June 12, 2007

Tibet, a distressing picture


[UPDATED]
“If the present situation is the same in 15 years then I think Tibet is finished,” said the 71-year-old Dalai Lama in Melbourne a few days ago. “China has almost completed its aim to totally destroy Tibet,” he added. Yet, AP reported that Australian Prime Minister John Howard has refused to announce whether he will meet—he said he was checking his schedule ...—with the Nobel Peace Prize winner, who is set to visit Canberra later this month, a prospect that prompted China's foreign ministry to warn Australian officials against engaging His Holiness the 14th Dalai Lama, Tenzin Gyatso.

In confirmation of Dalai Lama’s warning a 79-page report entitled “No one has the liberty to refuse,” released on Sunday, June 10, 2007, by Human Rights Watch, says that the Chinese government is forcibly relocating Tibetan herders to urban areas and farmland, destroying their livelihoods and way of life, and denying them access to justice for violations of their rights. Many of them have been required to slaughter their livestock and move into newly built housing colonies without consultation or compensation. Since 2000 the Chinese government’s campaign has put traditional lifestyles and livelihoods at risk for the approximately 700,000 people who have been resettled in western China, says the report.


That is why Human Rights Watch, the international organisation which monitors respect for human rights throughout the world, called on the Chinese government to impose a moratorium on all resettlements

until a mechanism can be established whereby independent experts carry out a review of policies that require or produce displacement and resettlement of Tibetan herders and other rural populations in Tibetan areas, the confiscation of their property, or imposed slaughter of their livestock. This review should entail assessing the compliance under Chinese law, such as the new Property Rights Law 2007, and international law with the rights of Tibetan herders.

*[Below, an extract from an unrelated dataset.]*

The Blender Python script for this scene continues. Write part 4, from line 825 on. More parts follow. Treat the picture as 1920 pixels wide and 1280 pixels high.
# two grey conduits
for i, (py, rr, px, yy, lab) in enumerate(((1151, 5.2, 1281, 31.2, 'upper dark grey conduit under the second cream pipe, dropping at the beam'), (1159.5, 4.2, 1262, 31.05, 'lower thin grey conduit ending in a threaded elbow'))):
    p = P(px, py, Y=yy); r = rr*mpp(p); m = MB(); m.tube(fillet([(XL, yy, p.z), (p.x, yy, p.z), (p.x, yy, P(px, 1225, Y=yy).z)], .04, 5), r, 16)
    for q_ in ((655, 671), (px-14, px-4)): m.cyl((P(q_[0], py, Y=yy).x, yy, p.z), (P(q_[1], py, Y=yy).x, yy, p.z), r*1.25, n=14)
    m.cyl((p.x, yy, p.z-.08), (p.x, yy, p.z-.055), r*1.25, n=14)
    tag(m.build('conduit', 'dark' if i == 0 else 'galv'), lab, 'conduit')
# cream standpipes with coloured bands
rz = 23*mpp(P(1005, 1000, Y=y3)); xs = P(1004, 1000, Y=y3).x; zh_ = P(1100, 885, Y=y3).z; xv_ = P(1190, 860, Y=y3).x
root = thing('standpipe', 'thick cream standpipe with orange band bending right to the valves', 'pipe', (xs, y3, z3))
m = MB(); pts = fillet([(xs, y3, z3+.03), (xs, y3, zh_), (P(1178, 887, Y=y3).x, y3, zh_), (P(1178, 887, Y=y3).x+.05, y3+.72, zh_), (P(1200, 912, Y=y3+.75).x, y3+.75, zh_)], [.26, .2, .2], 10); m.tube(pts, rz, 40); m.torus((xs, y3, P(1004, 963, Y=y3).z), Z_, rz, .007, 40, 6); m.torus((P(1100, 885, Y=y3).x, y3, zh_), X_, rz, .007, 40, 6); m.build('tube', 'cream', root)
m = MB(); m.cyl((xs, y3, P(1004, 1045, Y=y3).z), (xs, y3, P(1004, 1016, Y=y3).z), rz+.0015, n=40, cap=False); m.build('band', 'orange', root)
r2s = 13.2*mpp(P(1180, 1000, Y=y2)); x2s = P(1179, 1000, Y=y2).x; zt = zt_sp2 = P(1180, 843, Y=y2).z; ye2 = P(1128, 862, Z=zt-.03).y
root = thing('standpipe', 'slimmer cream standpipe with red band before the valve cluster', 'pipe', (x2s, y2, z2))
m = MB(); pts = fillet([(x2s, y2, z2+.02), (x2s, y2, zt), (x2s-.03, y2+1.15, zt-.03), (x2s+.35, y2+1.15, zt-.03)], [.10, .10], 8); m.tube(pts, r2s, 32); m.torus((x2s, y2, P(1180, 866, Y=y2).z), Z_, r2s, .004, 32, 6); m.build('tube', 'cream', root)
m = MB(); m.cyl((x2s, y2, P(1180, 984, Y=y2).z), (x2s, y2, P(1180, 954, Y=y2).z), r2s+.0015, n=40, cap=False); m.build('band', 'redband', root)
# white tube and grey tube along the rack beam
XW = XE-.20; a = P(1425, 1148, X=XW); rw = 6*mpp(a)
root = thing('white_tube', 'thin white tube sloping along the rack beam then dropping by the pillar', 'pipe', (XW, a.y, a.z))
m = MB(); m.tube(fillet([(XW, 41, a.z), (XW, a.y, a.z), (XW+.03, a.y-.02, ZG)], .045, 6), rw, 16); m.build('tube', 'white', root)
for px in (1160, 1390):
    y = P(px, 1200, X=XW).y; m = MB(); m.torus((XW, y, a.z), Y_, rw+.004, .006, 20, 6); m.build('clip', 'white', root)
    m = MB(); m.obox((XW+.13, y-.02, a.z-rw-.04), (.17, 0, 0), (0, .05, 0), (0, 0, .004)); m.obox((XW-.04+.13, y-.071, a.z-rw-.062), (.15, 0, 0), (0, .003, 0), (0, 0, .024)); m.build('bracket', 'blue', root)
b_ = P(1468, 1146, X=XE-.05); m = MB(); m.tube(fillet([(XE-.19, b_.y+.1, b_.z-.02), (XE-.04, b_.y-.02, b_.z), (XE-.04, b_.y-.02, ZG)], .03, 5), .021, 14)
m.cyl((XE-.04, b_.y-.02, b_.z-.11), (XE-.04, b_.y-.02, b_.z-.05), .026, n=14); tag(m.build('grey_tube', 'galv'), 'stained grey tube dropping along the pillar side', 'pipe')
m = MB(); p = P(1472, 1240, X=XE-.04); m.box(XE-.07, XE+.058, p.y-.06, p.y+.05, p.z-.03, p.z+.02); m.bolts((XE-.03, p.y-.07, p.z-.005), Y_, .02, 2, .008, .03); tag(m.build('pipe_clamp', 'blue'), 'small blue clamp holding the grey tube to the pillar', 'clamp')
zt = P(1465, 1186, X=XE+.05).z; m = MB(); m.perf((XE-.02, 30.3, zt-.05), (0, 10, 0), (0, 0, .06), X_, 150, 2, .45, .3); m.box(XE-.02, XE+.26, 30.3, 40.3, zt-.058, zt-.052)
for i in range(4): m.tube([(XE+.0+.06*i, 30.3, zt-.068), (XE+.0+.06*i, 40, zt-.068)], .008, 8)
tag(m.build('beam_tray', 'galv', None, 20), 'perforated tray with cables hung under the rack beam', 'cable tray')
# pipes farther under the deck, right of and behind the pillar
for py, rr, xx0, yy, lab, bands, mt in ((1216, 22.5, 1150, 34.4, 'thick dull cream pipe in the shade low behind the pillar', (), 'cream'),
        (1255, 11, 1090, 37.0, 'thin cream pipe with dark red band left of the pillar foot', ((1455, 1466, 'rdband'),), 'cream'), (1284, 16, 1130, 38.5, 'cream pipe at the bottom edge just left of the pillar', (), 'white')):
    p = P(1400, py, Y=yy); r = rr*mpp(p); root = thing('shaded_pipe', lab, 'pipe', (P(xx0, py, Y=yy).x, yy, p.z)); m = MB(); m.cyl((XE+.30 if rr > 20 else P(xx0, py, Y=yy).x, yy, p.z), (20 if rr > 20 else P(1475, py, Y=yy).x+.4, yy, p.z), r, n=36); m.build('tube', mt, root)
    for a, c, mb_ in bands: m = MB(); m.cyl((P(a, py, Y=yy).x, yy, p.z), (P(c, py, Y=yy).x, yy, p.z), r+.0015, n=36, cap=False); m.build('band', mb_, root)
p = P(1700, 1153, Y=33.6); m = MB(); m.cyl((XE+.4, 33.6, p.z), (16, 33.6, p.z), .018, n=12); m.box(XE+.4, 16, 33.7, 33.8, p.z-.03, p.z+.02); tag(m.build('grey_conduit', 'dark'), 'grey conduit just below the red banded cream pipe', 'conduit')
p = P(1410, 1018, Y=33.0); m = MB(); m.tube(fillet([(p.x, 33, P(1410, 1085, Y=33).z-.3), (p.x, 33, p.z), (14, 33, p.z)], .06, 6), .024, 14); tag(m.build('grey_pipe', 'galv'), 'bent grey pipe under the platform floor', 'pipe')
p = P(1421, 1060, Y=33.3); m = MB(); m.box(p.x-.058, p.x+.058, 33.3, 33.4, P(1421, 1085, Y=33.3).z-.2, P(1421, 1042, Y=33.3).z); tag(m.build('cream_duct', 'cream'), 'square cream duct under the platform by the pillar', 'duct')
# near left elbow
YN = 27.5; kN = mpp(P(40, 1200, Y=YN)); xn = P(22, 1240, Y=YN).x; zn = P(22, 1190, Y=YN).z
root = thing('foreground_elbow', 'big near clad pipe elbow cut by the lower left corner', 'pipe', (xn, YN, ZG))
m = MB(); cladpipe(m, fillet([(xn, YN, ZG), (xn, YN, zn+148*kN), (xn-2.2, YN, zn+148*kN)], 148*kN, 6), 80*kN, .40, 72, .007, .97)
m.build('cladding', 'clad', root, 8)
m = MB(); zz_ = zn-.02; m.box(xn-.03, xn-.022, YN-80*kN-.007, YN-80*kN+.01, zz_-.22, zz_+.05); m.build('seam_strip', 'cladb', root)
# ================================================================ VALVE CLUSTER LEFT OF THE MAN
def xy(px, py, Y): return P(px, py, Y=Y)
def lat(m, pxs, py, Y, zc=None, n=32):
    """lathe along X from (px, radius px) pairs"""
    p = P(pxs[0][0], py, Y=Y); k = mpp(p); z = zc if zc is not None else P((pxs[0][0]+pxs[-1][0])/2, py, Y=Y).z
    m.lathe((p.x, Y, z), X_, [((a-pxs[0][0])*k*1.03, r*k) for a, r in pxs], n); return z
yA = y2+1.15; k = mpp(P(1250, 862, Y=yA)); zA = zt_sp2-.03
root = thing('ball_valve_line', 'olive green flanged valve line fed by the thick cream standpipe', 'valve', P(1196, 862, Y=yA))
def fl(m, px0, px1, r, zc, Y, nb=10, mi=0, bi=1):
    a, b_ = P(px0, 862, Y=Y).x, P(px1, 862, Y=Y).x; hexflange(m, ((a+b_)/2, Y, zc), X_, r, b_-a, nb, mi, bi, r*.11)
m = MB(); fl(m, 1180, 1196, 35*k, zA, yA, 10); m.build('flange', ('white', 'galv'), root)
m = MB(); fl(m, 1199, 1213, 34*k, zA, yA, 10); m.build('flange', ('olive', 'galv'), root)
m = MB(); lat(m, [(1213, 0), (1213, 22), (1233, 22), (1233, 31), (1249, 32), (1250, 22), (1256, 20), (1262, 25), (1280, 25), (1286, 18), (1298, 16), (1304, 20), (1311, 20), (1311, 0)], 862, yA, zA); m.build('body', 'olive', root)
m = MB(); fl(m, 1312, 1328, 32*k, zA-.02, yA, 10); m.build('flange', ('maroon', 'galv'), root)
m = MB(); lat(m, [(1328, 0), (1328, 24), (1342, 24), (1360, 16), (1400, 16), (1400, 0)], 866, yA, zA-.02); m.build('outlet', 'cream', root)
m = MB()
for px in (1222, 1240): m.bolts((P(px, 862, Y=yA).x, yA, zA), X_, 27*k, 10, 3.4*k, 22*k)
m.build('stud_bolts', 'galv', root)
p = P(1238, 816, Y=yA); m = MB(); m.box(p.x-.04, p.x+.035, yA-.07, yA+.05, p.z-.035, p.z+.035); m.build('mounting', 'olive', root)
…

As it was not enough, according to Kai Mueller, Executive Director of ICT-Germany, there is now also an environmental emergency. In fact he ‘roof of the world' is threatened by melting glaciers and other extreme weather phenomena, with disastrous predictably consequences for the lives of millions of people in Asia as well as those on the high plateau (a recent report by the UN Intergovernmental Panel on Climate Change forecast that, if current trends continue, 80% of Himalayan glaciers will be gone in 30 years). China's presence in Tibet for more than half a century, says Kai Mueller,



“has had devastating effects on the environment so far, particularly as a result of Beijing's plans for fast-track economic development of the region. Deforestation, mega-projects such as the new railway to Lhasa, water shortages and hydro-power projects, unchecked effects of the extractive industry and the beginning of mass tourism are serious threats to the fragile Tibetan high-altitude environment, which matters to the whole of Asia and the rest of the world.”

This is indeed a very distressing picture of the situation. ICT has called upon the G8 to press President Hu to move forward with an environmental plan for Tibet that takes into account the fragility of the unique high-plateau environment, which is so critical to the rest of the world.
UPDATE — June 12, 2007, 11:00 am
1. Australian PM John Howard will meet the Dalai Lama. After first saying Howard was trying to find time in his schedule to meet His Holiness the 14th Dalai Lama, Tenzin Gyatso, the prime minister's office said Tuesday the two would meet “later in the week.”
2. Speaking in Canberra, the Dalai Lama has warned major nations not to try to contain China's economic and military rise, but has urged countries like Australia to use their trading clout to pressure Beijing on human rights, Reuters reports.